Health and Human Services

Transportation

Energy

Veterans Affairs

CIA

General Services Administration

US Information Agency

National Aeronautics and Space administration

FEMA

Nuclear Regulatory Commission

Postal Service

Federal Reserve System

NSA

Joint Chiefs of Staff


The point is, NORAD while a master like component of information, the grid you theorize a cruise missile going through, is a grid where NORAD is just the tip of the iceberg.

So just because you turn a transponder off doesn't mean squat to our sensor systems. That's why you disguise yourself as airline traffic...because, well, you are airline traffic.

"Turning OFF the transponder will bring about MORE attention to the aircraft......So,why did the "hijackers" want to differentiate their flights from the thousands of others on that day?"

As far as I know the only hijacked plane that turned off the transponder was the one that hit the Pentagon.

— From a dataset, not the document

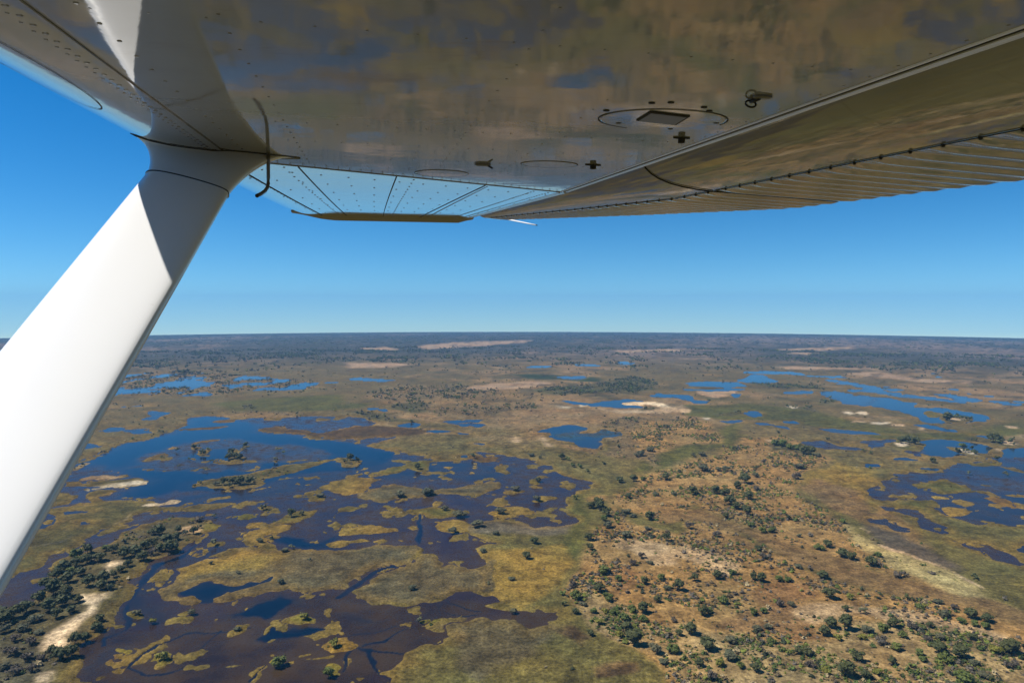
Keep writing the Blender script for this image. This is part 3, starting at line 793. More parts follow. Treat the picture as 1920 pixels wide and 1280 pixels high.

But lets back up for a second here.
Why do you presume to know what the hijackers "wanted" to do? What if in the pilots turned it off hoping to bring attention to themselves as a last ditch effort to notify the FAA of trouble....Or what if the hijacker with tons of knobs and buttons before him coincidentally turned it off by accident? I do not know. But I do know that turning off a transponder isn't going to fool anyone in NORAD as to what type of track it is much less magically turn it into a cruise missile.

3:26 PM  
Anonymous Anonymous said...

I also wanted to state that even though some cruise missiles can travel at subsonic speeds, like a tomahawk, they're not the same size and give distinctly different sensor signatures than that of a Commercial Airliner because of this big difference.

6:06 PM  
Blogger Ken D. Webber said...

I worked on IFF in the Marines. The point here is this, civilian planes CANNOT fly into the airspace around the Pentagon. They do not have the proper IFF code and will be shot down. The anti-artillery is automatic. It'll shoot down anything without the proper IFF including planes that have turned their IFF off. The ONLY planes that can get into that airspace without being shot down are... MILITARY PLANES. 911 was 100% an inside job. Think about it.